The weather this week has been wild. Monday was just perfect–bright and sunny, cool but warm enough for short sleeves, and only a slight breeze. Then it warmed up, a lot, and it was too hot on Wednesday and Thursday. Friday is here, and it is cooling down again, thank goodness. I know spring is always up and down, and I also know I am very lucky if this counts as “wild” weather. The devastation in parts of the south and midwest–that is wild and terrible weather. We get the dregs of those systems, and while they make it a little funky, we’re ok. So far. Knock on wood.
Climate change is real, and I know it is different from weather, but these big shifts in weather patterns are not just weather. In the apocalyptic stories about the end of the world, it always seems to go from things being mostly ok to a sudden shift that everyone understands means things aren’t ok anymore. But are we the bunny in the pot, chewing on carrots, not noticing that things are heating up and we are about to be rabbit stew?
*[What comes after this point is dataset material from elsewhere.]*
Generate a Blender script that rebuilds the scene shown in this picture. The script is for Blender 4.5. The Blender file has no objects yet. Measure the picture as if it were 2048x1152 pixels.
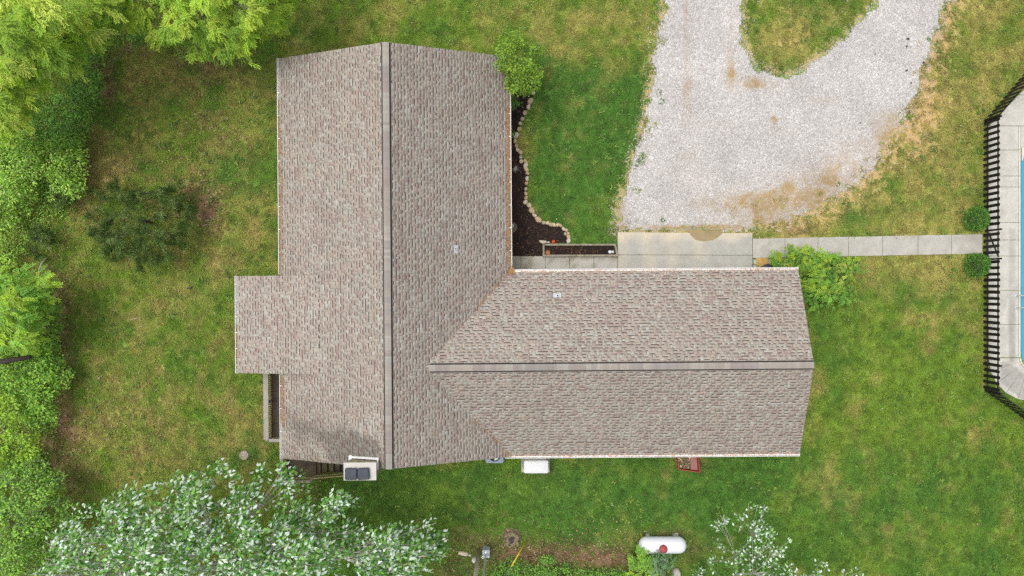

I thought about this on Monday’s long ride around the reservoirs in Guilford, Lake Montebello, and Druid Hill Park. It is spring, and I can’t tell if it’s too early for all these flowering trees to be in bloom, or if they should be in bloom all at once and they are going in phases in a bad way, or if this is just how it goes. Flowering tree season is my favorite season in the city, and I like to ride my bike around and visit my favorites. The ones in front of the nursing school downtown came and went first, and they were quick about it. The redbuds are coming in down there now.
Druid Hill Park shows off with daffodils early in spring, clumps of them all over the hill leading up to the reservoir. The cherry trees are in full bloom, though many are still behind the barriers that keep us from doing the whole circle as the endless project to put the reservoir under cover continues.
Guilford is the tiniest reservoir, and it got its remodel recently. The plants still look like babies, and there were no flower trees yet. Heading up there, though, meant riding around all the rich people’s professional landscaping. It already smells like mulch and fertilizer, and landscaping crews were everywhere. And the flowers in yards and in Sherwood Gardens were popping.
I snapped this picture of the weeping cherry tree on Greenway as I zipped out of Guilford and headed to Lake Montebello and Herring Run. I love this tree, and I get to ogle it every year, and every year it feels like the first time I have seen its majesty. It will be green soon, and I’ll miss it until next year. And check out that sky. What a gift, Monday’s ride!
I hope the weather never changes so much that we don’t get these flowers.
I finished my ride, did my stretches, ate a whole bunch of food, and spent the rest of the week complaining about how it was already too hot as I did my regular commutes. One thing I really appreciate about bicycling is that I am deeply in touch with the weather, the phases of spring growth, the way this city looks and smells and feels in these transition periods. You just don’t get that in car where you can make it always be 68 degrees.